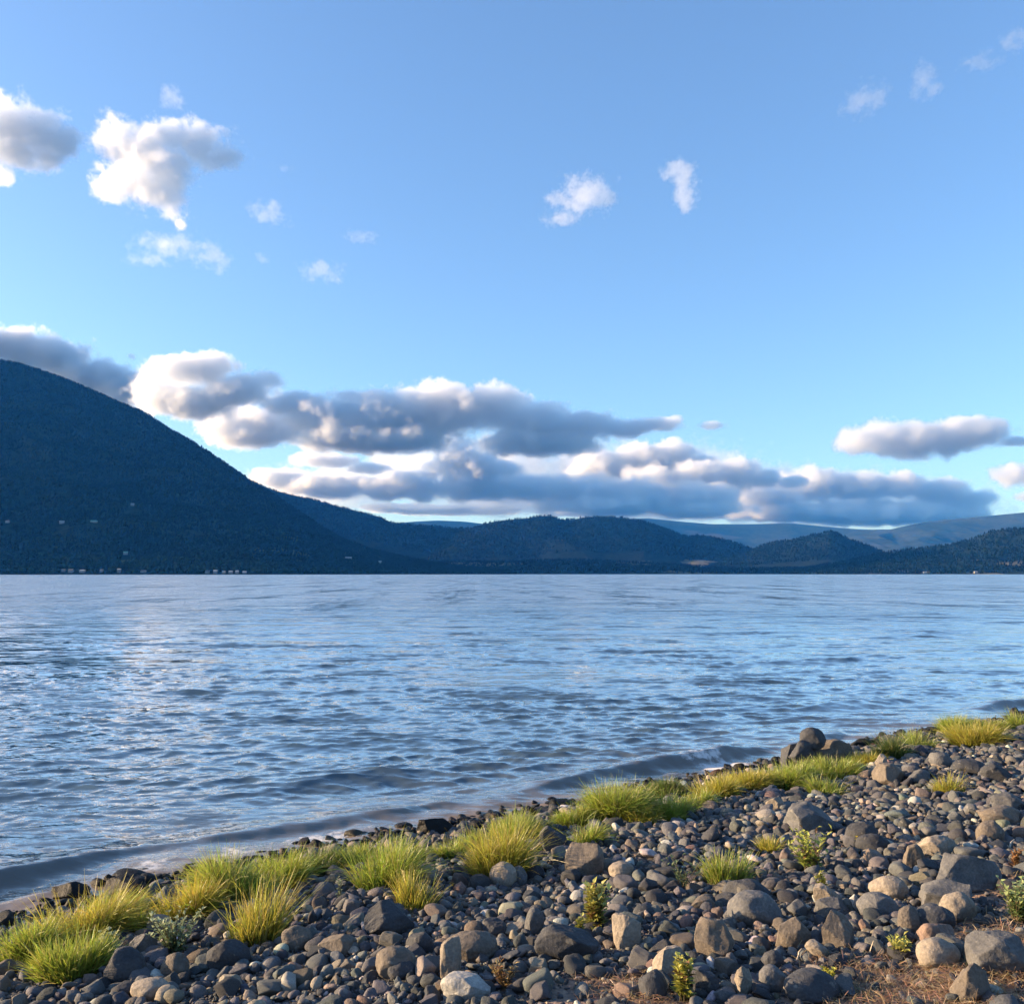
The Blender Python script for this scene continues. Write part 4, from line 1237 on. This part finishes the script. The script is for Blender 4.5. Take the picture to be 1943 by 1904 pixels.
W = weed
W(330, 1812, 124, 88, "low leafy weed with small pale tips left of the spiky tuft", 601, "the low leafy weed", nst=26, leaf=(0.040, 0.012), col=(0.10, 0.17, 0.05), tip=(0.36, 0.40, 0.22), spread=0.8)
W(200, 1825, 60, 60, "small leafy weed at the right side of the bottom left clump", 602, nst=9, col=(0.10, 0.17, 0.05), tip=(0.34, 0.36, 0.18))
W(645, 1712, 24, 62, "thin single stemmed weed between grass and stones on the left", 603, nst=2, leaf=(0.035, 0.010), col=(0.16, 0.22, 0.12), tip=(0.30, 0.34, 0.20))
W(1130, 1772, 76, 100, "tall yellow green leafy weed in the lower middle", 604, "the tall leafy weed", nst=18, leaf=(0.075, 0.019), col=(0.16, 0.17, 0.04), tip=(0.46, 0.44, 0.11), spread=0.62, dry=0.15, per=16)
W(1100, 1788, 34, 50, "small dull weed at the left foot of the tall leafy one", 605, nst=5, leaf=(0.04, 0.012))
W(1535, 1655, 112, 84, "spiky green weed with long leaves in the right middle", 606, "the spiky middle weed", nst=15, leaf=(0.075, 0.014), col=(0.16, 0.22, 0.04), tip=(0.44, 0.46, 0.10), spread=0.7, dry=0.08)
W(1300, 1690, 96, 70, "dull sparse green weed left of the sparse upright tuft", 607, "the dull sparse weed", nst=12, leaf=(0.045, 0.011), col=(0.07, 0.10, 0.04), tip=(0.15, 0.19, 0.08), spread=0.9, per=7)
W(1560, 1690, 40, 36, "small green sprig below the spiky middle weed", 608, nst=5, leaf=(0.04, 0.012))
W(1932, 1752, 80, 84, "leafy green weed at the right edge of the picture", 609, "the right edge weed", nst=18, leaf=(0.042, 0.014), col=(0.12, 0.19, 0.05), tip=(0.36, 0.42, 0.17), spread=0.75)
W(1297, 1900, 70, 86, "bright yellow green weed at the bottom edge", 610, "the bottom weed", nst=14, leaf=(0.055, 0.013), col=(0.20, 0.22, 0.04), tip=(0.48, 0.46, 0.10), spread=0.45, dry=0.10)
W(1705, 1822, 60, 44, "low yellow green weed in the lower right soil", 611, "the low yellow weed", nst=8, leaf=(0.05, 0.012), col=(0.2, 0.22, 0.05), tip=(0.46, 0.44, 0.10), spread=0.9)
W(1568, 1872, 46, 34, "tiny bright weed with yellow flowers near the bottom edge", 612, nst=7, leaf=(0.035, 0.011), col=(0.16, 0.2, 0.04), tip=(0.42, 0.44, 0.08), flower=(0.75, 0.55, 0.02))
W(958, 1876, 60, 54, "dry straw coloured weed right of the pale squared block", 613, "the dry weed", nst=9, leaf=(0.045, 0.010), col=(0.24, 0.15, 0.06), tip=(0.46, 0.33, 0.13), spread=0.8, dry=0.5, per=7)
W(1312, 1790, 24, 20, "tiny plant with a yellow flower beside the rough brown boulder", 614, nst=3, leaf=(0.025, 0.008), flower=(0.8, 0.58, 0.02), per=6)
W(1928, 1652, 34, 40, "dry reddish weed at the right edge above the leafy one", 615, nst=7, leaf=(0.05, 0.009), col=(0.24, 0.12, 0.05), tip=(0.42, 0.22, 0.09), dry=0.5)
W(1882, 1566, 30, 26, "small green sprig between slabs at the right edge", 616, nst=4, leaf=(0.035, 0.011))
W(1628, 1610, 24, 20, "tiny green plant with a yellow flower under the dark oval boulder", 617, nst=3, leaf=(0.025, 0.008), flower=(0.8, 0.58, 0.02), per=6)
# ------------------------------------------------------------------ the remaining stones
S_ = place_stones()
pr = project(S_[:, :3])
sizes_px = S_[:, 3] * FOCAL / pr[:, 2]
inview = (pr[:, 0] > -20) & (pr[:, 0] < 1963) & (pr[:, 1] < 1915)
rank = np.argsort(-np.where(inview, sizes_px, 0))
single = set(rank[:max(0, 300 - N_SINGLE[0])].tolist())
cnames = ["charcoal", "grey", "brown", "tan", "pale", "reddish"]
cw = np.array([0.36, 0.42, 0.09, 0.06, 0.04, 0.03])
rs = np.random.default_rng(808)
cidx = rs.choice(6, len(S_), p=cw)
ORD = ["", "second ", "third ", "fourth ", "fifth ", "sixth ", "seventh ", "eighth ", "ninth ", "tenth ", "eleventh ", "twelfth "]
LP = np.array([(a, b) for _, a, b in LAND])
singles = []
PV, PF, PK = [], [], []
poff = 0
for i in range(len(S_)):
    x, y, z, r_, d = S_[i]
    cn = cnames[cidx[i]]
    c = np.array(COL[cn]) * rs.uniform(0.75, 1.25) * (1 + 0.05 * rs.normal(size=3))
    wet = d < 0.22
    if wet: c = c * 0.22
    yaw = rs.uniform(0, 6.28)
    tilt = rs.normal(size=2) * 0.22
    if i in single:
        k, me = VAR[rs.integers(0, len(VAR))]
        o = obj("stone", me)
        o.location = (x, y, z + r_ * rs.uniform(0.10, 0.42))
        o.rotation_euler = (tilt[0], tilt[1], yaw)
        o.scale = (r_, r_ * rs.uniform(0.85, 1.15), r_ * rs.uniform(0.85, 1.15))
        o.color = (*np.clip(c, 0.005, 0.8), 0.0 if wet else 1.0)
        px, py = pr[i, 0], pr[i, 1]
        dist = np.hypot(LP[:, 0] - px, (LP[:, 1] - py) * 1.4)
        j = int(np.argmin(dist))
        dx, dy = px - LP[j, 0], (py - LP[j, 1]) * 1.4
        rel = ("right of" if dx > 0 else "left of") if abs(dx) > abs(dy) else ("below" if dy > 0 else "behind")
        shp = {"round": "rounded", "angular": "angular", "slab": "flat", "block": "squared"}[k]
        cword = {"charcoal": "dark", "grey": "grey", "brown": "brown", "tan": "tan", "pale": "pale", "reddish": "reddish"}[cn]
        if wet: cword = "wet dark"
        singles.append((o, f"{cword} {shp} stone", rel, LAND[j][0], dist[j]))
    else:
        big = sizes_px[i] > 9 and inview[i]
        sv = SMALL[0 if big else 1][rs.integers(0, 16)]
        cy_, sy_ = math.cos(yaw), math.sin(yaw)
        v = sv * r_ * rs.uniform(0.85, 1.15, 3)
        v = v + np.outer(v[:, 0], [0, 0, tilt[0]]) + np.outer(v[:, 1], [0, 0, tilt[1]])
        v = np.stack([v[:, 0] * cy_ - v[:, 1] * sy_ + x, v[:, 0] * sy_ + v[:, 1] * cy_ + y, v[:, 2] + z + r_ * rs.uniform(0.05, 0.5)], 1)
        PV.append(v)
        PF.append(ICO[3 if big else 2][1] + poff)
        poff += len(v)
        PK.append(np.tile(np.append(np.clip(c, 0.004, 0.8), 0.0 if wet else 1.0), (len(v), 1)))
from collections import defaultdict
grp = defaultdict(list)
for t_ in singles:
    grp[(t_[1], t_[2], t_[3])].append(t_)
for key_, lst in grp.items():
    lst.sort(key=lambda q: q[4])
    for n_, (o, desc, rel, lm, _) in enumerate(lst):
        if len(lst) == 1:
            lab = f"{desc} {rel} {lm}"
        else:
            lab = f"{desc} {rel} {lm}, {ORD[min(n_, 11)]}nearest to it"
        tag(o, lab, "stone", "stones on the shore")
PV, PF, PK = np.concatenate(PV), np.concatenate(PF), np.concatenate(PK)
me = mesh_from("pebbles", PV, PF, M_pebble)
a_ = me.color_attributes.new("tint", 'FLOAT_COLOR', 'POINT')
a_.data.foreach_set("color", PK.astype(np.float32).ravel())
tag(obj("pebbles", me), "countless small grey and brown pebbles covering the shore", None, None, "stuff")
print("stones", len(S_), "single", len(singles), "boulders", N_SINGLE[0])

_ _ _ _

- **Exercise**:
From the listing above, copy out each line where the word "picture" appears.

- **Solution to this exercise**:
The Blender Python script for this scene continues. Write part 4, from line 1237 on. This part finishes the script. The script is for Blender 4.5. Take the picture to be 1943 by 1904 pixels.
W(1932, 1752, 80, 84, "leafy green weed at the right edge of the picture", 609, "the right edge weed", nst=18, leaf=(0.042, 0.014), col=(0.12, 0.19, 0.05), tip=(0.36, 0.42, 0.17), spread=0.75)